Hash Rate Arms Race Leads to Bitcoin Decentralization

The progressive centralization of Bitcoin hash power has remained a concern with blockchain libertarians since the earliest days of the Bitcoin network. The entrance of ASIC hardware into the mining ecosystem and the inevitable launch of large-scale mining pools has resulted in the concentration of Bitcoin hashing power, potentially risking the decentralized nature of the network itself and presenting the possibility of 51% attacks.

A new report published in February 2019 by Canadian wealth management firm Canaccord, however indicates that increased competition amongst mining hardware manufacturers is causing the decentralization of Bitcoin hashing power.

Cheap Next-Gen Hardware Diversifies Mining Market

Canaccord’s recent report demonstrates that no single mining pool currently controls more than 20 percent of the Bitcoin hash rate. More recent data from Blockchain.com’s hash rate distribution tracker reveals an even more decentralized ecosystem, with major pools such as F2Pool, SlushPool, and AntPool controlling roughly 11 percent of the total Bitcoin hash rate.

The current state of hash rate distribution is significantly different to the mid-2018 mining ecosystem. In July 2018, Ethereum co-founder Vitalik Buterin addressed the issue of hash power centralization in a series of open questions regarding the blockchain industry, asking “Bitmain and affiliated pools now have ~53% of all Bitcoin hashpower. Isn’t this a really big problem?”.

At the time, Bitmain — the largest manufacturer of ASIC miners — controlled more than 50 percent of Bitcoin hash power, spead over AntPool and BTC.com. The centralization of Bitcoin hash power into the hands of single large-scale mining enterprises is particularly concerning to blockchain libertarians, who argue that it presents the possibility of a 51 percent attack.

The recent shift toward a more decentralized Bitcoin network evidenced by the Cannacord report is driven by the commoditization of Bitcoin mining chips — Cannacord cites advances in ASIC technology and wider ASIC availability as a major driver in hash power distribution.

The report specifically highlights Bitmain’s apparent failure to produce a competitive and “meaningfully superior” alternative to the highly successful Antminer S9, noting that competitor Canaan Creative has accessed a broader audience that can “effectively compete” with Bitmain.

Geographic Centralization Still an Issue

While it’s highly unlikely that the largest mining pools in the world would execute an attack against the source of their profits, a joint study published by Princeton University and Florida International University highlights the fact that the geographic centralization of Bitcoin hashing power could present some very serious risks.

Published in October 2018, the report — titled “The Looming Threat of China: An Analysis of Chinese Influence on Bitcoin” — notes that the high concentration of Bitcoin hash power in China could result in Chinese legislative action against mining.

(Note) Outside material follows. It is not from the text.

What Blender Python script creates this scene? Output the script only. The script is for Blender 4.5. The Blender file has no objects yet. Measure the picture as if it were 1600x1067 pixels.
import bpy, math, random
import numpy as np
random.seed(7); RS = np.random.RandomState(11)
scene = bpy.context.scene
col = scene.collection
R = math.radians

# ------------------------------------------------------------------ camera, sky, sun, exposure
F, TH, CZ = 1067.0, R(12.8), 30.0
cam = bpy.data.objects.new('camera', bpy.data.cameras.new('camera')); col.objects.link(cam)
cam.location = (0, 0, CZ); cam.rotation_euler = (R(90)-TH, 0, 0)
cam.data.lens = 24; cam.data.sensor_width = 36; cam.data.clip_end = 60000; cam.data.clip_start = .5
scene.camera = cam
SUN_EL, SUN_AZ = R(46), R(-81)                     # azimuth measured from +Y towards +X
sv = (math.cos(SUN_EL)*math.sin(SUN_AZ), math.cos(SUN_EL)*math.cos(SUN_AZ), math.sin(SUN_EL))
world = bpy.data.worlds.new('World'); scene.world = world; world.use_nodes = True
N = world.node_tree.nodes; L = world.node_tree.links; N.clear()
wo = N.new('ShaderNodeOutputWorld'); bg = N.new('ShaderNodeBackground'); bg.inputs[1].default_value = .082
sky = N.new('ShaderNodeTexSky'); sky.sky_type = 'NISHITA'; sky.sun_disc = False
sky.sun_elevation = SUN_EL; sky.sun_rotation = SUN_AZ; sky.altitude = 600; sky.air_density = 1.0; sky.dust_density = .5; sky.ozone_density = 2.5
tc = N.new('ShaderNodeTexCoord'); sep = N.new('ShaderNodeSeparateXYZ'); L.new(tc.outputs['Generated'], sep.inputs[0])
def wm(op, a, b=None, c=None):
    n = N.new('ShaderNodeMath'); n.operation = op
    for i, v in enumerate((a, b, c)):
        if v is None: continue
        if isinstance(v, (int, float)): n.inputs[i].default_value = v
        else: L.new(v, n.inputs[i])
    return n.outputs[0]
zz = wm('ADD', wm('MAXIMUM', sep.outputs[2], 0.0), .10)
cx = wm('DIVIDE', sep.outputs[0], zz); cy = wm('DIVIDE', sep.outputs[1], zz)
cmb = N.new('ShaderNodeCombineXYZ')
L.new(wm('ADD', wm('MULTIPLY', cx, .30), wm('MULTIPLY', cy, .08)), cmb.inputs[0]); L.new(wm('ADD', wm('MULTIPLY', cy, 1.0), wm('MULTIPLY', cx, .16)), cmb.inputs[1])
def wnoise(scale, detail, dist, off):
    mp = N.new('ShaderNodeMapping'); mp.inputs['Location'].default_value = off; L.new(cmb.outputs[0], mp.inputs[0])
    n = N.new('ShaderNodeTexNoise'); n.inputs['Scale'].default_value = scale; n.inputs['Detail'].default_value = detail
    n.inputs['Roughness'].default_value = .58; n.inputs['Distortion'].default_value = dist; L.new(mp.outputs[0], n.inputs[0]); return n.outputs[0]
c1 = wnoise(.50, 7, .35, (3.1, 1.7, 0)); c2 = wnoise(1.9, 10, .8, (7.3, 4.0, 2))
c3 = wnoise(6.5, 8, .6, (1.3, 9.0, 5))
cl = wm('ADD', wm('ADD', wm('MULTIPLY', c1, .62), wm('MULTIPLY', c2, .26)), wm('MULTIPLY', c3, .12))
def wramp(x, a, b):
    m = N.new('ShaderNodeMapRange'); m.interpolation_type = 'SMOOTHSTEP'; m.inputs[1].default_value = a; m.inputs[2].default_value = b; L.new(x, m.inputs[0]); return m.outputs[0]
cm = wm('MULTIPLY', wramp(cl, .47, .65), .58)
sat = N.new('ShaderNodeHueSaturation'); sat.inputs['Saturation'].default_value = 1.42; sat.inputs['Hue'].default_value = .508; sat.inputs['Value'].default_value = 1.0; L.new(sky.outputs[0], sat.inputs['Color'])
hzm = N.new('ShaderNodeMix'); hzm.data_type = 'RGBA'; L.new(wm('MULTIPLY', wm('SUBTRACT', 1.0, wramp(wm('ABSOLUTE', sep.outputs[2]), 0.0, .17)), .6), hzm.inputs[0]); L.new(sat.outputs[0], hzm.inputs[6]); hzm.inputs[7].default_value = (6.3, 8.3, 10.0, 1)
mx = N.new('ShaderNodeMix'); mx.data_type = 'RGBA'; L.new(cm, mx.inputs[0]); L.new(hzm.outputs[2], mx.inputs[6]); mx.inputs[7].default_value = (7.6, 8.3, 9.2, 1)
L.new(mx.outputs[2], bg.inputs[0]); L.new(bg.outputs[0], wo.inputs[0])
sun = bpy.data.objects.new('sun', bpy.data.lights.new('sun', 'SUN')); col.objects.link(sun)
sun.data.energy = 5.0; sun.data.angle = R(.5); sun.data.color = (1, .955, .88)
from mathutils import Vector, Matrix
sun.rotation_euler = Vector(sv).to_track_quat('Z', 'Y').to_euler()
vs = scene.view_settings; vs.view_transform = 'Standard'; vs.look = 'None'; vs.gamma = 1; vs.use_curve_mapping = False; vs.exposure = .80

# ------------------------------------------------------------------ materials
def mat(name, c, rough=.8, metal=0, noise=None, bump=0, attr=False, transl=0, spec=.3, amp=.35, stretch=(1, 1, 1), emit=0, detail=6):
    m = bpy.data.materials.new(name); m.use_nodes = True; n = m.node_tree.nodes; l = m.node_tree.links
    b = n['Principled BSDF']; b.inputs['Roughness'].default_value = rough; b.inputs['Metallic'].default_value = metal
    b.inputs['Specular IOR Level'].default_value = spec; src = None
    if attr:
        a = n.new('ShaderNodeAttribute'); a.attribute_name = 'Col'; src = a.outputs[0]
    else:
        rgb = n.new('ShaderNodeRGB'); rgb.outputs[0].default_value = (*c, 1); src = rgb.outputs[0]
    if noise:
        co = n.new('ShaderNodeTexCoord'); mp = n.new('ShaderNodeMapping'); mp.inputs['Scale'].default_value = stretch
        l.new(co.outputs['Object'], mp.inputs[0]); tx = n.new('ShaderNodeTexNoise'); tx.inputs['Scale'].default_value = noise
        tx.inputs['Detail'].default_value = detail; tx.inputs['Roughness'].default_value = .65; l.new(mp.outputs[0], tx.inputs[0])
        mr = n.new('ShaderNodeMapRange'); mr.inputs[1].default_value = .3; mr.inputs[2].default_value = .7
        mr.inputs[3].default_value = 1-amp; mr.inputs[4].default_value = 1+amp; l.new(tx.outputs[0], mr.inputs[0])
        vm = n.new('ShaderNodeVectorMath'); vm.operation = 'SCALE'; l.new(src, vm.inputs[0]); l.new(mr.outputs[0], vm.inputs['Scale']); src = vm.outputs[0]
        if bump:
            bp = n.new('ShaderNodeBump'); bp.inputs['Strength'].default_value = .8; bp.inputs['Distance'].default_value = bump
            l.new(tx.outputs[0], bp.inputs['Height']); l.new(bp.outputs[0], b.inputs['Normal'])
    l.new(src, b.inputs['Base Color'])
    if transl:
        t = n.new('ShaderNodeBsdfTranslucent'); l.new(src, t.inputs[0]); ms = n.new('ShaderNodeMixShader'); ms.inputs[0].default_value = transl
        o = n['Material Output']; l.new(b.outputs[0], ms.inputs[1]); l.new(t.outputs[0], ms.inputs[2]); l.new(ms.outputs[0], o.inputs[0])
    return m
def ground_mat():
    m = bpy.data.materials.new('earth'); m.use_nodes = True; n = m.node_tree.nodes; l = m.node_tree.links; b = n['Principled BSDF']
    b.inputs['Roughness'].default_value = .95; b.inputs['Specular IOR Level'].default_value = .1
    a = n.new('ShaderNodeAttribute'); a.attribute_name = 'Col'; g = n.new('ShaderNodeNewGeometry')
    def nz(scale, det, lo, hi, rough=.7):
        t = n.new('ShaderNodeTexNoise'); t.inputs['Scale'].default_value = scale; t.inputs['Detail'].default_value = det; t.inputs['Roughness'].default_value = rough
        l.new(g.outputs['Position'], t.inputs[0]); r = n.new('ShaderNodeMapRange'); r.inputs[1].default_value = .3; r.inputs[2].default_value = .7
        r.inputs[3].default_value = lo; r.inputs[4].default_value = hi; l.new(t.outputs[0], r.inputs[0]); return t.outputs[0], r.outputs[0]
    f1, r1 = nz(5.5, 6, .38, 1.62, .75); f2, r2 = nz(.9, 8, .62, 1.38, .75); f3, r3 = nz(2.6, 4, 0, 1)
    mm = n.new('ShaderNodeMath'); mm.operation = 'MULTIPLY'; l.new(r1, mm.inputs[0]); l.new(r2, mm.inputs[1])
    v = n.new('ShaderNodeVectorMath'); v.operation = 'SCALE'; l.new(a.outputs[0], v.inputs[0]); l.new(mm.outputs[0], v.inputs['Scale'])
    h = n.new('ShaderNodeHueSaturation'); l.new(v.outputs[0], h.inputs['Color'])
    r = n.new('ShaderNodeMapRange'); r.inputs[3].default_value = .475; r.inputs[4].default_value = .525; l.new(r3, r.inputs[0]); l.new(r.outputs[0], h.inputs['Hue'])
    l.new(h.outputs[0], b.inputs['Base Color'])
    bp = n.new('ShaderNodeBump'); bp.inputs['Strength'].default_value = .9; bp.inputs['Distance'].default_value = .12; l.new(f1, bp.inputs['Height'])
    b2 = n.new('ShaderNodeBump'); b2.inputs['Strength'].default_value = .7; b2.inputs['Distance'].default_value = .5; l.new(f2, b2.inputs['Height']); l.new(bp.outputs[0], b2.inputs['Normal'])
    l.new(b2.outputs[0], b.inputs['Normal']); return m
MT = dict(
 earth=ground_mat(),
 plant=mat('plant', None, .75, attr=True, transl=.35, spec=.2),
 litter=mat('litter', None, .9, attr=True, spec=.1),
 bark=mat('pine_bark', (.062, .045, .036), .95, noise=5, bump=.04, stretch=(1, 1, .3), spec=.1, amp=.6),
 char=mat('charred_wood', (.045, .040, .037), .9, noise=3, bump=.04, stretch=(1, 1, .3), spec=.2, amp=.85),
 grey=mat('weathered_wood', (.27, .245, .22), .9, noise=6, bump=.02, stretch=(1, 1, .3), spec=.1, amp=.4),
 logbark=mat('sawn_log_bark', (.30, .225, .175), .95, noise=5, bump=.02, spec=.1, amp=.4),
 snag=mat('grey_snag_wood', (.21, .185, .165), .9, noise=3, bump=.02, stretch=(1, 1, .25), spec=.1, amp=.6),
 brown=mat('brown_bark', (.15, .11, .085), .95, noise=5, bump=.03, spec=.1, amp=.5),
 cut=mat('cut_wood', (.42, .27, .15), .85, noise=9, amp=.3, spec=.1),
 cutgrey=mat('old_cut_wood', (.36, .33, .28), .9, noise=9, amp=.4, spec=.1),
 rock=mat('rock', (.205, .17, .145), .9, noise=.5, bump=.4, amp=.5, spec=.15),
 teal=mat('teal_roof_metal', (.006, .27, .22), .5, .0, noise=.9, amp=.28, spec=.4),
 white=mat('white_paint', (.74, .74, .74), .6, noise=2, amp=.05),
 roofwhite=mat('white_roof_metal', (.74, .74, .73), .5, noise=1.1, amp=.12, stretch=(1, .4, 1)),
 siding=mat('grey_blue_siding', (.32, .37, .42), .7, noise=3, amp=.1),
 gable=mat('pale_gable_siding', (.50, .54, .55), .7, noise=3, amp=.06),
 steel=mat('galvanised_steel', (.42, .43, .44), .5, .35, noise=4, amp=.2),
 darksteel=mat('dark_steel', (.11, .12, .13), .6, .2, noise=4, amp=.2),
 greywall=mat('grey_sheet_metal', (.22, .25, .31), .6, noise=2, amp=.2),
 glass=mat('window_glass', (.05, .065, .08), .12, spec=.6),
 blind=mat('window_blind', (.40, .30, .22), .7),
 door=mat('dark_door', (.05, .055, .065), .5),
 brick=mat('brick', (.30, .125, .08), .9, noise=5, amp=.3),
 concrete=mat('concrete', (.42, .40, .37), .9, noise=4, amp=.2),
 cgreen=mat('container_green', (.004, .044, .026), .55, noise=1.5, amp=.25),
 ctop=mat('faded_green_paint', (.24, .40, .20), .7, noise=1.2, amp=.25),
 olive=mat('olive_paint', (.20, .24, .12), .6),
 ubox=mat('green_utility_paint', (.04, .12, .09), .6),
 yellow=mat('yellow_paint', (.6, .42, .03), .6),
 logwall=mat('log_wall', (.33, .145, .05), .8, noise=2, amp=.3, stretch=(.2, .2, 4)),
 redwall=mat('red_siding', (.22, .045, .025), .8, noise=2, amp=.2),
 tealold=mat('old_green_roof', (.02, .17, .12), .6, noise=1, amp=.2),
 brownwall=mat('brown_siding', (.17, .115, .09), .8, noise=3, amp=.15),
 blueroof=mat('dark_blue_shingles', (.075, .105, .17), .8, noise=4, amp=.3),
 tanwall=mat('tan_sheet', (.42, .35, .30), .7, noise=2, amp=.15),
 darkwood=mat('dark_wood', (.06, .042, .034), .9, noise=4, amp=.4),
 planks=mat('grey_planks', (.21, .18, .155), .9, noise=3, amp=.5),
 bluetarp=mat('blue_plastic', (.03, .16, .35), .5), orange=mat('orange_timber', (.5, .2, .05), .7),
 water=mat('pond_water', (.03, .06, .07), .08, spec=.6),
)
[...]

The centralization of hash power in China, argues the report, could potentially upend global and domestic Bitcoin markets via restrictive regulation.

China isn’t the only region favorable to Bitcoin miners, however. Large-scale mining operations typically operate within China due to low-cost hydropower and relatively low hardware costs. Recent developments in geothermal and hydropower production in Icelandic and Canada, for example, have resulted in the launch of multiple large-scale mining ventures outside of China.

The progressive decentralization of Bitcoin hash power has had an overall positive impact on the mining ecosystem, with mining profitability increasing for the first time in 19 months in February 2019.